## Material provided
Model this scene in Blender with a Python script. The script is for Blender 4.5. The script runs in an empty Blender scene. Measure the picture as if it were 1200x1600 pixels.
--
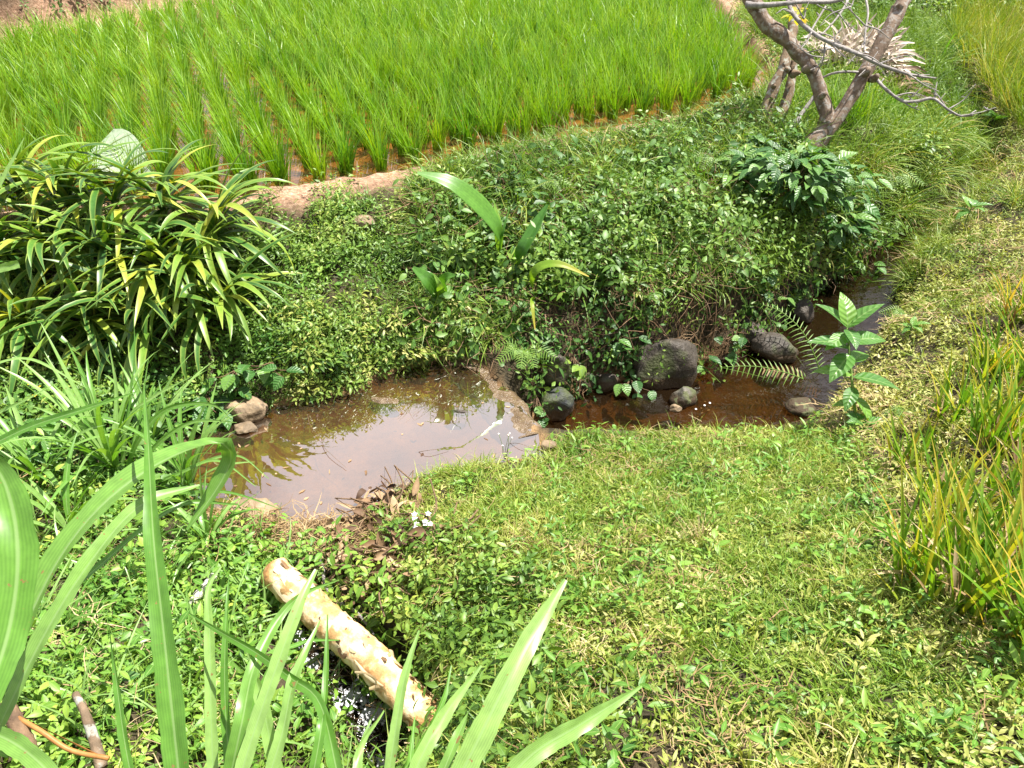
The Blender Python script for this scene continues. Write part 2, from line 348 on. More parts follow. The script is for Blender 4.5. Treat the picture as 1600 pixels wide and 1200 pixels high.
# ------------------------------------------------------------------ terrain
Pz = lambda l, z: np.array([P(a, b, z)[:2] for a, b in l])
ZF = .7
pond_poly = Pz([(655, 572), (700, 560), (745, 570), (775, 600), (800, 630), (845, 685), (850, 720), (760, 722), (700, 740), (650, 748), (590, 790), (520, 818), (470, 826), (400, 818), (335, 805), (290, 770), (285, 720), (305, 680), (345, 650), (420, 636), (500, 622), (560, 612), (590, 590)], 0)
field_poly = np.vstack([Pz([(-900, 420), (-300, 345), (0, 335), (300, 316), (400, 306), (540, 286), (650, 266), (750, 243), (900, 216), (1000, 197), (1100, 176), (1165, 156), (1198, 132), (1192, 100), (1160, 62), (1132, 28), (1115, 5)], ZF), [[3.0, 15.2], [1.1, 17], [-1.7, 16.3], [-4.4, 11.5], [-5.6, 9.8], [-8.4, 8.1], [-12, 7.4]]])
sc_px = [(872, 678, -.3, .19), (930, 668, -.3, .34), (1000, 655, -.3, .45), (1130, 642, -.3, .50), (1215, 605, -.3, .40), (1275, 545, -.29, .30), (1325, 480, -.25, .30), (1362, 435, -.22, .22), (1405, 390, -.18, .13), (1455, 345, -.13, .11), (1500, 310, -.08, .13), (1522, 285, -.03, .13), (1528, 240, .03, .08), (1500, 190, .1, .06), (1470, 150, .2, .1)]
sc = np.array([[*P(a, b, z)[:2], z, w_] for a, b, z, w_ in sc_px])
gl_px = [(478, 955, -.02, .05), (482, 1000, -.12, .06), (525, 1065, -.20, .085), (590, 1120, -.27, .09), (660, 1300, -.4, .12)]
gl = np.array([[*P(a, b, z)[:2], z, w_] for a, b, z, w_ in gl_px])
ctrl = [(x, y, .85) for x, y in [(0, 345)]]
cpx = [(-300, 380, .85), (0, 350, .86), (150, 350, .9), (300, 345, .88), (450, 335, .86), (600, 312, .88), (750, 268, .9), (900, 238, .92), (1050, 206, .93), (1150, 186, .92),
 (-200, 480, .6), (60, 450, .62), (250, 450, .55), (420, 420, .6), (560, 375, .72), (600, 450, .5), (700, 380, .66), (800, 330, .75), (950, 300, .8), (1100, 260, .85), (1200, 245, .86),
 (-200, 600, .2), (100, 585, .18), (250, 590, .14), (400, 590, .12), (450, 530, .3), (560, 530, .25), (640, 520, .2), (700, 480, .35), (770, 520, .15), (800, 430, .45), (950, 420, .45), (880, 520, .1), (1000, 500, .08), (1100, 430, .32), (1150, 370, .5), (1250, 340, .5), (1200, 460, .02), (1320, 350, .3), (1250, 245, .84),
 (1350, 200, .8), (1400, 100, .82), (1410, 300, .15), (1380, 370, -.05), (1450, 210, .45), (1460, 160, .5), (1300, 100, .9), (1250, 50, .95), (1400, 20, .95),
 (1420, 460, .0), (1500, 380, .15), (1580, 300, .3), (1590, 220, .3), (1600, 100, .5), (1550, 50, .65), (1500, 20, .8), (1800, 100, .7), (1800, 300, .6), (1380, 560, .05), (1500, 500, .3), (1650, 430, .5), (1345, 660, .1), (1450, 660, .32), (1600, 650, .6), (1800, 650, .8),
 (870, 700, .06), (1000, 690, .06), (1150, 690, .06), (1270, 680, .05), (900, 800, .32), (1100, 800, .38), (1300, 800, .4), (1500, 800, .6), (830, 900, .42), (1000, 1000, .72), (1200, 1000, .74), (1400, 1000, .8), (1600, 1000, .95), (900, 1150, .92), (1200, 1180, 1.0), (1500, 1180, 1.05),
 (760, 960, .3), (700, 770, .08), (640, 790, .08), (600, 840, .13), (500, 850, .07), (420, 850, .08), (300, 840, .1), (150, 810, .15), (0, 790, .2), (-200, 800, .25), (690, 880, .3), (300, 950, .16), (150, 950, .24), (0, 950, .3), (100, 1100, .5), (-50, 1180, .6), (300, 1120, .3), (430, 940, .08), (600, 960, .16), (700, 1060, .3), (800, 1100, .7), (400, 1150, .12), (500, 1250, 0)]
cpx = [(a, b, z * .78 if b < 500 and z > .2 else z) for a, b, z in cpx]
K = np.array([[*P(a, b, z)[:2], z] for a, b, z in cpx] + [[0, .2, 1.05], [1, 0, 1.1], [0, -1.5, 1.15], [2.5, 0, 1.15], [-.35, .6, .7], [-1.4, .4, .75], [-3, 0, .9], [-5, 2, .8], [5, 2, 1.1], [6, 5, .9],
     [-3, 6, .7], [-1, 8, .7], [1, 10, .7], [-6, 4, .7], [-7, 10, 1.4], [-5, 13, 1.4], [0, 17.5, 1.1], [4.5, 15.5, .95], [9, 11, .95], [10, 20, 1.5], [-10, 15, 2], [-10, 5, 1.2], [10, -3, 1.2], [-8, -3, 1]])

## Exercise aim
State the count of lines above containing the string "pixels", and add nothing to it.

## Result
2